Pick out each line containing the string "picture" and copy it.
+++++
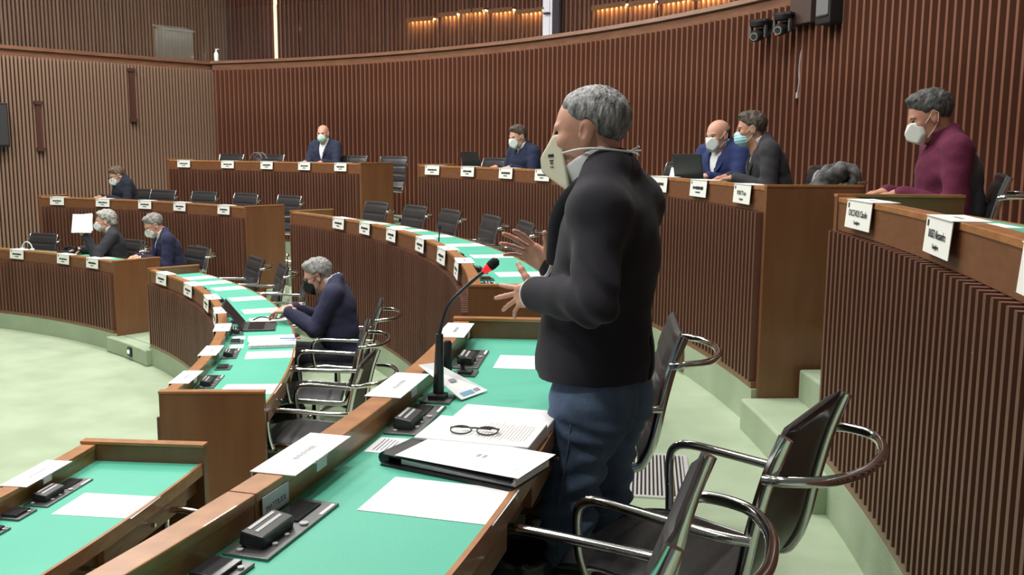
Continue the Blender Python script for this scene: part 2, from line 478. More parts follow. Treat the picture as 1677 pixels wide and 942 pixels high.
# ------------------------------------------------------------------ benches
ROWN = {1: 'front row', 2: 'second row', 3: 'top row'}
ROWH = {1: 'front-row', 2: 'second-row', 3: 'top-row'}
SECN = {'A': 'far left', 'B': 'middle', 'C': 'near'}
SEATS = {('A', 1): [68.3, 62.6, 56.5, 51.2], ('B', 1): [38.4, 32.4, 27.1, 21.8, 16.1, 10.4, 4.6], ('C', 1): [-7.6, -13.2],
         ('A', 2): [69.8, 64.8, 59.8, 55.2, 50.0], ('B', 2): [37.9, 33.3, 28.7, 24.2, 19.3, 14.4, 9.4, 5.0], ('C', 2): [-6.3, -11.1, -16.0],
         ('A', 3): [64.9, 60.6, 56.4, 52.2, 48.2], ('B', 3): [38.0, 34.0, 29.8, 25.7, 21.6, 17.5, 13.4, 9.4, 5.4], ('C', 3): [-4.2, -9.0, -13.3]}
SLP = 0.06
def bench(sec, k):
    t0, t1 = SECT[(sec, k)]
    r, zr, zb = R[k], ZR[k], ZB[k]
    tm = (t0 + t1) / 2
    e = empty('curved_bench', P(r + 0.25, tm, FL[k]))
    off = e.location.copy()
    def sh(q):
        q.v = [(x - off.x, y - off.y, z - off.z) for x, y, z in q.v]
        return q
    et = math.degrees(0.04 / r)
    cuts = {('C', 2): [-16.05]}.get((sec, k), [])
    ends = [t0 + et] + cuts + [t1 - et]
    for a, b in zip(ends[:-1], ends[1:]):
        part('ledge', sh(MB().rect(r - 0.004, r + 0.058, zr - 0.022, zr, a + 0.012, b - 0.012)), M_WOOD, e, bevel=0.003)
    part('fascia', sh(MB().rect(r, r + 0.030, zr - 0.135, zr - 0.022, t0 + et, t1 - et)), M_FASC, e)
    for a, b in zip(ends[:-1], ends[1:]):
        part('inner_board', sh(MB().rect(r + 0.030, r + 0.054, zr - 0.135, zr - 0.022, a + 0.012, b - 0.012)), M_WOOD, e)
    part('front_board', sh(MB().rect(r + 0.004, r + 0.05, zb, zr - 0.135, t0 + et, t1 - et)), M_GAP, e)
    part('worktop', sh(MB().rect(r + 0.05, r + D - 0.012, zr - 0.10, zr - 0.07, t0 + et, t1 - et)), M_GREEN, e, label='green writing surface')
    part('rear_edge', sh(MB().rect(r + D - 0.012, r + D, zr - 0.115, zr - 0.066, t0 + et, t1 - et)), M_WOOD, e)
    part('apron', sh(MB().rect(r + D - 0.10, r + D - 0.03, zr - 0.19, zr - 0.10, t0 + et, t1 - et)), M_PANEL, e)
    part('skirting', sh(MB().rect(r - 0.034, r + 0.01, zb, zb + 0.035, t0 + et, t1 - et)), M_PANEL, e)
    for (a, b) in ((t0, t0 + et), (t1 - et, t1)):
        part('end_panel', sh(MB().rect(r - 0.006, r + D + 0.004, FL[k - 1] + 0.16, zr + 0.001, a, b)), M_PANEL, e)
        part('end_cap', sh(MB().rect(r - 0.008, r + D + 0.006, zr + 0.001, zr + 0.012, a - 0.02, b + 0.02)), M_WOOD, e)
    # drawers below the rear edge, one per seat
    for ts in SEATS[(sec, k)]:
        w = math.degrees(0.27 / r)
        d = part('drawer', sh(MB().rect(r + D - 0.03, r + D - 0.008, zr - 0.185, zr - 0.120, ts - w, ts + w)), M_DRAW, e)
        c = P(r + D - 0.002, ts, zr - 0.15)
        part('knob', sh(MB().tube([c, P(r + D + 0.014, ts, zr - 0.15)], 0.008, 8)), M_CHROME, d)
    # slats
    zs0, zs1 = zb + 0.035, zr - 0.137
    n = int(round(rad(t1 - t0 - 2 * et) * r / SLP))
    single = k == 3 and sec in 'BC'
    if single:
        sm = MB().box((0, 0, (zs1 - zs0) / 2), (0.046, 0.023, zs1 - zs0)).mesh('slat', M_SLATB)
        for i in range(n):
            tt = t0 + et + (i + 0.5) * (t1 - t0 - 2 * et) / n
            link('slat', sm, e, P(r - 0.018, tt, zs0) - off, rad(tt))
    else:
        q = MB()
        for i in range(n):
            tt = t0 + et + (i + 0.5) * (t1 - t0 - 2 * et) / n
            q.box(P(r - 0.018, tt, (zs0 + zs1) / 2), (0.046, 0.023, zs1 - zs0), Matrix.Rotation(rad(tt), 3, 'Z'))
        tag(part('slat_field', sh(q), M_SLATB, e), kind='stuff')
    tag(e, 'curved wooden bench with slatted front and green top, %s, %s section' % (ROWN[k], SECN[sec]), 'bench', 'hemicycle benches')
for key in SECT:
    bench(*key)

# ------------------------------------------------------------------ chairs (front = +X, origin on the floor under the seat)
def smooth_path(pts, n=6):
    pts = [Vector(p) for p in pts]
    out = []
    for i in range(len(pts) - 1):
        p0, p1, p2, p3 = pts[max(i - 1, 0)], pts[i], pts[i + 1], pts[min(i + 2, len(pts) - 1)]
        for j in range(n):
            t = j / n
            out.append(0.5 * ((2 * p1) + (p2 - p0) * t + (2 * p0 - 5 * p1 + 4 * p2 - p3) * t * t + (3 * p1 - p0 - 3 * p2 + p3) * t ** 3))
    out.append(pts[-1])
    return out

def sling(path, hw, th, rib, corner=0.0):
    """ribbed pad swept along a side-view path, channels across"""
    pts = smooth_path([(x, 0, z) for x, z in path], 10)
    L = [0.0]
    for i in range(1, len(pts)):
        L.append(L[-1] + (pts[i] - pts[i - 1]).length)
    q = MB()
    N = len(pts)
    ny = 9
    for side in (1, -1):
        for i, p in enumerate(pts):
            t = (pts[min(i + 1, N - 1)] - pts[max(i - 1, 0)]).normalized()
            nrm = Vector((-t.z, 0, t.x))
            ph = (L[i] / rib) % 1.0
            bulge = 0.45 + 0.55 * min(1.0, math.sin(math.pi * ph) * 2.2) if side < 0 else 0.7
            endf = min(1.0, min(L[i], L[-1] - L[i]) / 0.015 + 0.25)
            w = hw
            if corner:
                dd = L[-1] - L[i]
                if dd < corner:
                    w = hw - corner + math.sqrt(max(0.0, corner ** 2 - (corner - dd) ** 2))
            for j in range(ny):
                f = -1 + 2 * j / (ny - 1)
                ed = min(1.0, (1 - abs(f)) * 8 + 0.3)
                h = side * th * 0.5 * bulge * ed * endf
                q.v.append((p.x + nrm.x * h, f * w, p.z + nrm.z * h))
    o = N * ny
    for i in range(N - 1):
        for j in range(ny - 1):
            a = i * ny + j
            q.f.append((a, a + 1, a + ny + 1, a + ny))
            q.f.append((o + a, o + a + ny, o + a + ny + 1, o + a + 1))
    for i in range(N - 1):
        for j in (0, ny - 1):
            a = i * ny + j
            q.f.append((a, a + ny, o + a + ny, o + a))
    for j in range(ny - 1):
        for i in (0, N - 1):
            a = i * ny + j
            q.f.append((a, a + 1, o + a + 1, o + a))
    return q

def make_chair():
    e = empty('office_chair')
    seatp = [(0.235, 0.415), (0.21, 0.438), (0.10, 0.452), (-0.08, 0.438), (-0.185, 0.432)]
    backp = [(-0.205, 0.445), (-0.245, 0.53), (-0.268, 0.66), (-0.297, 0.78), (-0.335, 0.885)]
    part('seat', sling(seatp, 0.222, 0.036, 0.088), M_LEATHER, e, smooth=True)
    part('backrest', sling(backp, 0.228, 0.032, 0.105, 0.035), M_LEATHER, e, smooth=True)
    prof = [(0.23, 0.408), (0.205, 0.425), (0.10, 0.440), (-0.08, 0.424), (-0.19, 0.420), (-0.228, 0.455), (-0.255, 0.53), (-0.28, 0.66), (-0.309, 0.78), (-0.342, 0.875)]
    for s in (-1, 1):
        fr = MB().tube(smooth_path([(x, s * 0.236, z) for x, z in prof], 5), 0.0115, 8, flat=(0.75, 1.5))
        part('side_frame', fr, M_CHROME, e, smooth=True)
        ar = MB().tube(smooth_path([(0.135, s * 0.245, 0.432), (0.145, s * 0.262, 0.50), (0.150, s * 0.268, 0.59), (0.136, s * 0.268, 0.632), (0.095, s * 0.268, 0.648), (0.0, s * 0.268, 0.645), (-0.20, s * 0.262, 0.632), (-0.276, s * 0.245, 0.628)], 6), 0.0125, 10)
        part('armrest', ar, M_CHROME, e, smooth=True)
    hd = MB().tube(smooth_path([(-0.300, -0.240, 0.775), (-0.345, -0.245, 0.782), (-0.425, -0.20, 0.785), (-0.47, -0.10, 0.785), (-0.48, 0, 0.785), (-0.47, 0.10, 0.785), (-0.425, 0.20, 0.785), (-0.345, 0.245, 0.782), (-0.300, 0.240, 0.775)], 6), 0.0125, 10)
    part('back_handle', hd, M_CHROME, e, smooth=True)
    sp = MB()
    sp.tube([(0.12, -0.235, 0.425), (0.12, 0.235, 0.425)], 0.010, 8)
    sp.tube([(-0.12, -0.235, 0.412), (-0.12, 0.235, 0.412)], 0.010, 8)
    sp.box((0, 0, 0.402), (0.30, 0.14, 0.022))
    part('seat_support', sp, M_DARKM, e, smooth=True)
    part('column', MB().lathe([(0.034, 0.085), (0.030, 0.20), (0.024, 0.22), (0.022, 0.395)], 14), M_CHROME, e, smooth=True)
    for i in range(4):
        a = math.pi / 4 + i * math.pi / 2
        c, s = math.cos(a), math.sin(a)
        lg = MB().tube([(0.02 * c, 0.02 * s, 0.105), (0.16 * c, 0.16 * s, 0.085), (0.29 * c, 0.29 * s, 0.052)], [0.022, 0.019, 0.014], 8, flat=(1.1, 0.8))
        l = part('leg', lg, M_CHROME, e, smooth=True)
        part('glide', MB().cyl((0.28 * c, 0.28 * s, 0.0), 0.020, 0.045, 12, 0.016), M_BLACK, l, smooth=True)
    return e
chair_proto = make_chair()
chair_used = [False]
def chair(r, th, k, face, label, group='black ribbed office chairs', xy=None):
    o = chair_proto if not chair_used[0] else copy_tree(chair_proto)
    chair_used[0] = True
    p = P(r, th, FL[k]) if xy is None else Vector((xy[0], xy[1], FL[k]))
    o.location = p + Vector((0, 0, 0.001))
    o.rotation_euler = (0, 0, rad(face))
    tag(o, label, 'chair', group)
    return o
def chair_label(sec, k, what):
    return 'black ribbed chair, %s %s bench, %s' % (ROWH[k], SECN[sec], what)
# back-rest top stands at R + D + 0.5, seat centre 0.335 in front of it
def row_chairs(sec, k, lst):
    for (th, what, turn, dr) in lst:
        chair(R[k] + D + 0.185 + dr, th, k, th + 180 + turn, chair_label(sec, k, what))
row_chairs('A', 1, [(68.3, 'leftmost one', 0, 0), (57.3, 'empty between the two grey-haired men', 0, 0), (48.6, 'rightmost beside the aisle', 0, 0.02)])
row_chairs('B', 1, [(39.8, 'at its far left end', -8, 0), (35.3, 'second from the far end', -14, 0), (30.6, 'third from the far end, left of the typist', -14, 0), (11.7, 'empty, next to the typist', -6, -.06), (5.1, 'empty, nearest the brown end panel', -8, -.04)])
row_chairs('A', 2, [(64.6, 'right beside the man in sweater', 0, 0), (60.1, 'second right of the man in sweater', 0, 0),
                    (55.4, 'third right of the man in sweater', 0, 0), (50.4, 'rightmost by the end panel', 0, 0)])
row_chairs('B', 2, [(40.0, 'first from the left', 0, 0), (35.2, 'second from the left', 0, 0), (31.0, 'third from the left', -4, 0),
                    (25.9, 'fourth from the left', -6, 0), (21.6, 'fifth from the left', -8, 0), (17.3, 'sixth from left, beside the standing man', -6, 0)])
row_chairs('A', 3, [(65.2, 'leftmost one', 0, 0), (61.2, 'with a bag on it', 0, 0), (52.8, 'right of the bald man', 8, 0.0)])
chair(R[3] + D + 0.10, 48.2, 3, 48.2 + 190, 'black ribbed chair standing alone in the aisle beside the top row end panel')
row_chairs('B', 3, [(38.9, 'behind the open laptop at its left end', 0, 0), (21.9, 'left of the two talking men', 0, 0), (10.4, 'with a grey coat thrown over it', -30, 0.0)])
chair(0, 0, 2, 162, 'black ribbed chair in the foreground, turned to the desk, lowest in the picture', xy=(9.300, -2.605))
chair(0, 0, 2, 146, 'black ribbed chair at lower right with its bare back to the camera', xy=(9.735, -1.985))
chair(0, 0, 2, 174, 'black ribbed chair directly behind the standing man', xy=(9.55, -1.00))
chair(0, 0, 1, 167, 'black ribbed chair mostly hidden between the two near benches', xy=(8.07, -1.19))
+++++
• Exercise output
Continue the Blender Python script for this scene: part 2, from line 478. More parts follow. Treat the picture as 1677 pixels wide and 942 pixels high.
chair(0, 0, 2, 162, 'black ribbed chair in the foreground, turned to the desk, lowest in the picture', xy=(9.300, -2.605))